Exercise aim:
What follows is a block of records; reproduce all of it verbatim.

Given information:
** BEGIN **

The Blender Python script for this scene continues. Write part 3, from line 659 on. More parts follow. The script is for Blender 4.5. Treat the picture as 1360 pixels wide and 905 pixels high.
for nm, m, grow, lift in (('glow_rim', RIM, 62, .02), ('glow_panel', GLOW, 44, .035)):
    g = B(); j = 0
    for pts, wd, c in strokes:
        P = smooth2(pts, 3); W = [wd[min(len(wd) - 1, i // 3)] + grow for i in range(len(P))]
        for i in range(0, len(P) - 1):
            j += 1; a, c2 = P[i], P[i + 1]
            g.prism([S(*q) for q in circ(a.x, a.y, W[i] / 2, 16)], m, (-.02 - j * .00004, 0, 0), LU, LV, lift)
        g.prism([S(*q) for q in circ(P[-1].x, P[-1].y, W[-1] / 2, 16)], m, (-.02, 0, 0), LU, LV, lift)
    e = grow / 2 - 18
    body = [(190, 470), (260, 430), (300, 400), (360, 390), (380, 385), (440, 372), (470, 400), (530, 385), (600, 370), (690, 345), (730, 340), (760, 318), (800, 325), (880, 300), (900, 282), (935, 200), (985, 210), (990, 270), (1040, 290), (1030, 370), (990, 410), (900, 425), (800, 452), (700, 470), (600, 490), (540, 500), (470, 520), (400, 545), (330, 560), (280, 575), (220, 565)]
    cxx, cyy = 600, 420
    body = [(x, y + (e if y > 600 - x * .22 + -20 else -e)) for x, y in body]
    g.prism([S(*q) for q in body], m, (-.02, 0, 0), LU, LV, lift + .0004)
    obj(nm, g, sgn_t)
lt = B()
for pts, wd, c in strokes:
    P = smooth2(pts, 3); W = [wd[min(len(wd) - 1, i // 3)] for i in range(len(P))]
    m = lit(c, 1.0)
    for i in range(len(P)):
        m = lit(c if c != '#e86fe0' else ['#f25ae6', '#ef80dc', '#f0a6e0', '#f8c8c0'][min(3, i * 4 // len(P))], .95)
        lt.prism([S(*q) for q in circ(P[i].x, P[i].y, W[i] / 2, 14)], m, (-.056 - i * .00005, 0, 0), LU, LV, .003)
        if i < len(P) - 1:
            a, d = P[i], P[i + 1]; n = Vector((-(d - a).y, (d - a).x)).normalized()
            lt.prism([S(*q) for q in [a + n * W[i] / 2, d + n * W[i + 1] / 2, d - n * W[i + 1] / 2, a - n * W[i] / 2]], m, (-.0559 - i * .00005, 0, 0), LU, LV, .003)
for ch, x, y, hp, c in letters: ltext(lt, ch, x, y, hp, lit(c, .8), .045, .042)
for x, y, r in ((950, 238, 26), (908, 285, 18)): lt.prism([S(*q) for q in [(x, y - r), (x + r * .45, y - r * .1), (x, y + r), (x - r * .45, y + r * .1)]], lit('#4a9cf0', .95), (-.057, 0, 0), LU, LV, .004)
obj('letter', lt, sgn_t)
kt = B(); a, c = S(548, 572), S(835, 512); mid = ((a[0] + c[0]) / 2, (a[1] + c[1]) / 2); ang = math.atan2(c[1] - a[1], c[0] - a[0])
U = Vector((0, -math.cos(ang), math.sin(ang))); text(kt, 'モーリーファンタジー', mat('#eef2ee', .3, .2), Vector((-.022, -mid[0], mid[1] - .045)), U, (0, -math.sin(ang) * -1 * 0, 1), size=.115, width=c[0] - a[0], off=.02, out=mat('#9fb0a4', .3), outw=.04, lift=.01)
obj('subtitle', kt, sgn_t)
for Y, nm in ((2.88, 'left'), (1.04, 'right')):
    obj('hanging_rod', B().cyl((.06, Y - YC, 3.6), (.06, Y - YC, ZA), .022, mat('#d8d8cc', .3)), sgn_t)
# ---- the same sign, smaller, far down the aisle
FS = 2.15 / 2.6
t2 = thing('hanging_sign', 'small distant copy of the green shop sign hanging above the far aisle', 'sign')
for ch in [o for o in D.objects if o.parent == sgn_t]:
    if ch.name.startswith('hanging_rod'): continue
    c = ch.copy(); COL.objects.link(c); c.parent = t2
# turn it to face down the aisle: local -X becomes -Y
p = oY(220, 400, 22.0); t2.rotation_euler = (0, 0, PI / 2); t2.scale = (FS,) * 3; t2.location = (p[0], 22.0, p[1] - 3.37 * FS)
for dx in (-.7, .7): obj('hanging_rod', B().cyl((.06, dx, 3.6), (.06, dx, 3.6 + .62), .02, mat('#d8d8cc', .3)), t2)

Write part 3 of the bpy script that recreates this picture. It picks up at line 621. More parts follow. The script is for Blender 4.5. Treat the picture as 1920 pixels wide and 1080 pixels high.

** END **

Solution:
The Blender Python script for this scene continues. Write part 3, from line 659 on. More parts follow. The script is for Blender 4.5. Treat the picture as 1360 pixels wide and 905 pixels high.
for nm, m, grow, lift in (('glow_rim', RIM, 62, .02), ('glow_panel', GLOW, 44, .035)):
    g = B(); j = 0
    for pts, wd, c in strokes:
        P = smooth2(pts, 3); W = [wd[min(len(wd) - 1, i // 3)] + grow for i in range(len(P))]
        for i in range(0, len(P) - 1):
            j += 1; a, c2 = P[i], P[i + 1]
            g.prism([S(*q) for q in circ(a.x, a.y, W[i] / 2, 16)], m, (-.02 - j * .00004, 0, 0), LU, LV, lift)
        g.prism([S(*q) for q in circ(P[-1].x, P[-1].y, W[-1] / 2, 16)], m, (-.02, 0, 0), LU, LV, lift)
    e = grow / 2 - 18
    body = [(190, 470), (260, 430), (300, 400), (360, 390), (380, 385), (440, 372), (470, 400), (530, 385), (600, 370), (690, 345), (730, 340), (760, 318), (800, 325), (880, 300), (900, 282), (935, 200), (985, 210), (990, 270), (1040, 290), (1030, 370), (990, 410), (900, 425), (800, 452), (700, 470), (600, 490), (540, 500), (470, 520), (400, 545), (330, 560), (280, 575), (220, 565)]
    cxx, cyy = 600, 420
    body = [(x, y + (e if y > 600 - x * .22 + -20 else -e)) for x, y in body]
    g.prism([S(*q) for q in body], m, (-.02, 0, 0), LU, LV, lift + .0004)
    obj(nm, g, sgn_t)
lt = B()
for pts, wd, c in strokes:
    P = smooth2(pts, 3); W = [wd[min(len(wd) - 1, i // 3)] for i in range(len(P))]
    m = lit(c, 1.0)
    for i in range(len(P)):
        m = lit(c if c != '#e86fe0' else ['#f25ae6', '#ef80dc', '#f0a6e0', '#f8c8c0'][min(3, i * 4 // len(P))], .95)
        lt.prism([S(*q) for q in circ(P[i].x, P[i].y, W[i] / 2, 14)], m, (-.056 - i * .00005, 0, 0), LU, LV, .003)
        if i < len(P) - 1:
            a, d = P[i], P[i + 1]; n = Vector((-(d - a).y, (d - a).x)).normalized()
            lt.prism([S(*q) for q in [a + n * W[i] / 2, d + n * W[i + 1] / 2, d - n * W[i + 1] / 2, a - n * W[i] / 2]], m, (-.0559 - i * .00005, 0, 0), LU, LV, .003)
for ch, x, y, hp, c in letters: ltext(lt, ch, x, y, hp, lit(c, .8), .045, .042)
for x, y, r in ((950, 238, 26), (908, 285, 18)): lt.prism([S(*q) for q in [(x, y - r), (x + r * .45, y - r * .1), (x, y + r), (x - r * .45, y + r * .1)]], lit('#4a9cf0', .95), (-.057, 0, 0), LU, LV, .004)
obj('letter', lt, sgn_t)
kt = B(); a, c = S(548, 572), S(835, 512); mid = ((a[0] + c[0]) / 2, (a[1] + c[1]) / 2); ang = math.atan2(c[1] - a[1], c[0] - a[0])
U = Vector((0, -math.cos(ang), math.sin(ang))); text(kt, 'モーリーファンタジー', mat('#eef2ee', .3, .2), Vector((-.022, -mid[0], mid[1] - .045)), U, (0, -math.sin(ang) * -1 * 0, 1), size=.115, width=c[0] - a[0], off=.02, out=mat('#9fb0a4', .3), outw=.04, lift=.01)
obj('subtitle', kt, sgn_t)
for Y, nm in ((2.88, 'left'), (1.04, 'right')):
    obj('hanging_rod', B().cyl((.06, Y - YC, 3.6), (.06, Y - YC, ZA), .022, mat('#d8d8cc', .3)), sgn_t)
# ---- the same sign, smaller, far down the aisle
FS = 2.15 / 2.6
t2 = thing('hanging_sign', 'small distant copy of the green shop sign hanging above the far aisle', 'sign')
for ch in [o for o in D.objects if o.parent == sgn_t]:
    if ch.name.startswith('hanging_rod'): continue
    c = ch.copy(); COL.objects.link(c); c.parent = t2
# turn it to face down the aisle: local -X becomes -Y
p = oY(220, 400, 22.0); t2.rotation_euler = (0, 0, PI / 2); t2.scale = (FS,) * 3; t2.location = (p[0], 22.0, p[1] - 3.37 * FS)
for dx in (-.7, .7): obj('hanging_rod', B().cyl((.06, dx, 3.6), (.06, dx, 3.6 + .62), .02, mat('#d8d8cc', .3)), t2)

Write part 3 of the bpy script that recreates this picture. It picks up at line 621. More parts follow. The script is for Blender 4.5. Treat the picture as 1920 pixels wide and 1080 pixels high.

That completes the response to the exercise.